The settlement, finalized in London and signed by Arnault, Puech, and Freymond, was intended to bring a definitive end to all disputes without any admission of liability. As part of the deal, LVMH agreed to pay €10 million each to Puech and Freymond.
By then, LVMH, French market regulators, and Hermès all harbored serious doubts that Puech still controlled the stake he and Freymond insisted remained intact.
It was only in 2022 that Puech himself began to question the fate of his fortune. After hiring lawyers and forensic accountants, he concluded that nearly all of his wealth had vanished.
Initial proceedings launched by Puech against Freymond in Geneva failed. He then turned to the French courts in 2023, a move that has once again drawn scrutiny to LVMH’s historic dealings with the Hermès heir.
LVMH says it was forced to respond because allegations linking the company and Arnault to the missing shares continue to appear in court filings despite being, in its view, entirely unfounded. In a counter-filing this month, Puech’s lawyers argued that it is too soon to absolve LVMH, stating that any liability should be determined by the ongoing criminal investigation.

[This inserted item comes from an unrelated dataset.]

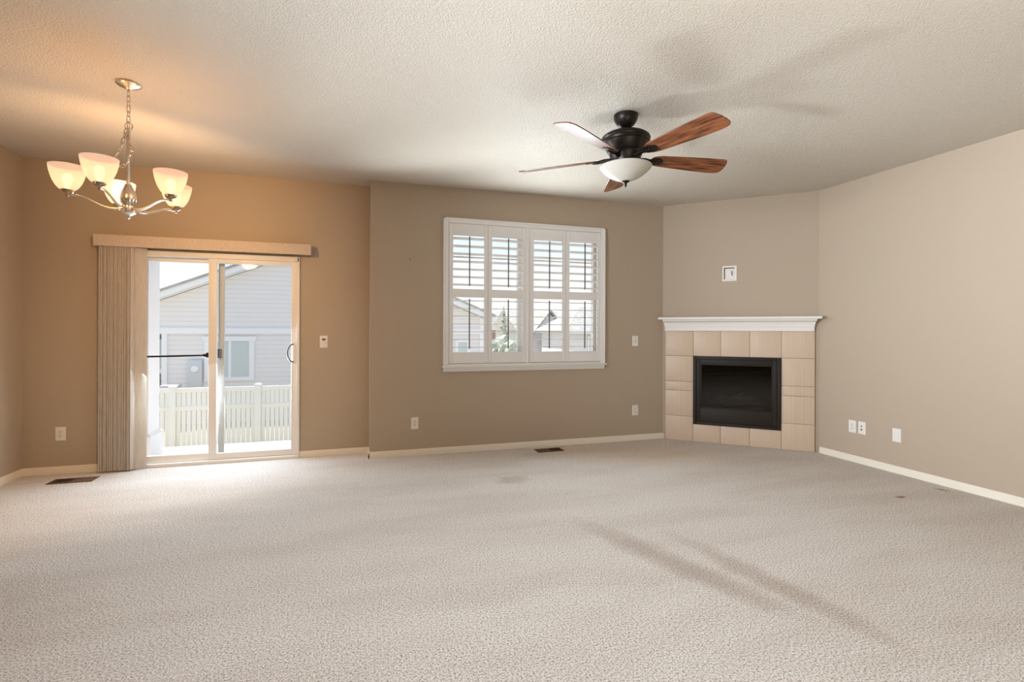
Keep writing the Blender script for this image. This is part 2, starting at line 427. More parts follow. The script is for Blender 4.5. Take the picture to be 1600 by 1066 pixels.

LVMH uses its new filing to outline, for the first time, its account of the strategy that led it to work with Puech and Freymond in the 2000s.
According to the company, Freymond first approached Godé in 2001 with a proposal to forge an alliance with Puech. LVMH says the Hermès heir was frustrated by his lack of influence within the family-controlled luxury group and was seeking a greater role in its governance.
Crucially, LVMH argues that its objective was never to acquire Puech’s stake. Instead, the company says it hoped to form a joint shareholder bloc with Puech to influence Hermès’ strategy and potentially win over other family members.
Acquiring Puech’s shares would have been “the opposite” of the strategy discussed, LVMH said. Puech was valuable precisely because he still owned his historic stake and could serve as an “indispensable” partner in building a unified shareholder front.
Freymond and Puech met Arnault and Godé on several occasions over the years, including at Château d’Yquem, the storied Bordeaux vineyard owned by LVMH.
LVMH said Freymond cultivated close relationships with members of the Hermès family to help secure their shares. In 2007, the company said, Freymond informed LVMH that a large block of Hermès stock was about to hit the market, threatening to sell it to a rival unless LVMH acted quickly.
LVMH says that warning prompted it to establish the equity-swap structures through which banks accumulated shares on its behalf, allowing LVMH to defer a decision on taking direct ownership. More than two years later, LVMH unwound those swaps, revealing its surprise stake in Hermès.
LVMH argues that Freymond was fully aware of its strategy to build an alliance with Puech. If he included Puech’s shares among those sold to the company without its knowledge, the filing says, such conduct “would have represented a breach of loyalty not only toward Puech but also toward LVMH.”
Freymond, who had been accused by several former clients of siphoning away their assets, was questioned by French investigating magistrates in July 2025.
During the interviews, he acknowledged for the first time that he had sold a substantial portion of Puech’s Hermès shares to LVMH in 2008, after years of denial. He claimed, however, that he had acted with Puech’s full knowledge and consent—an account Puech has vehemently denied.
Two weeks later, Freymond was struck and killed by a train near his home in the Swiss Alps. Swiss authorities concluded that his death was a suicide.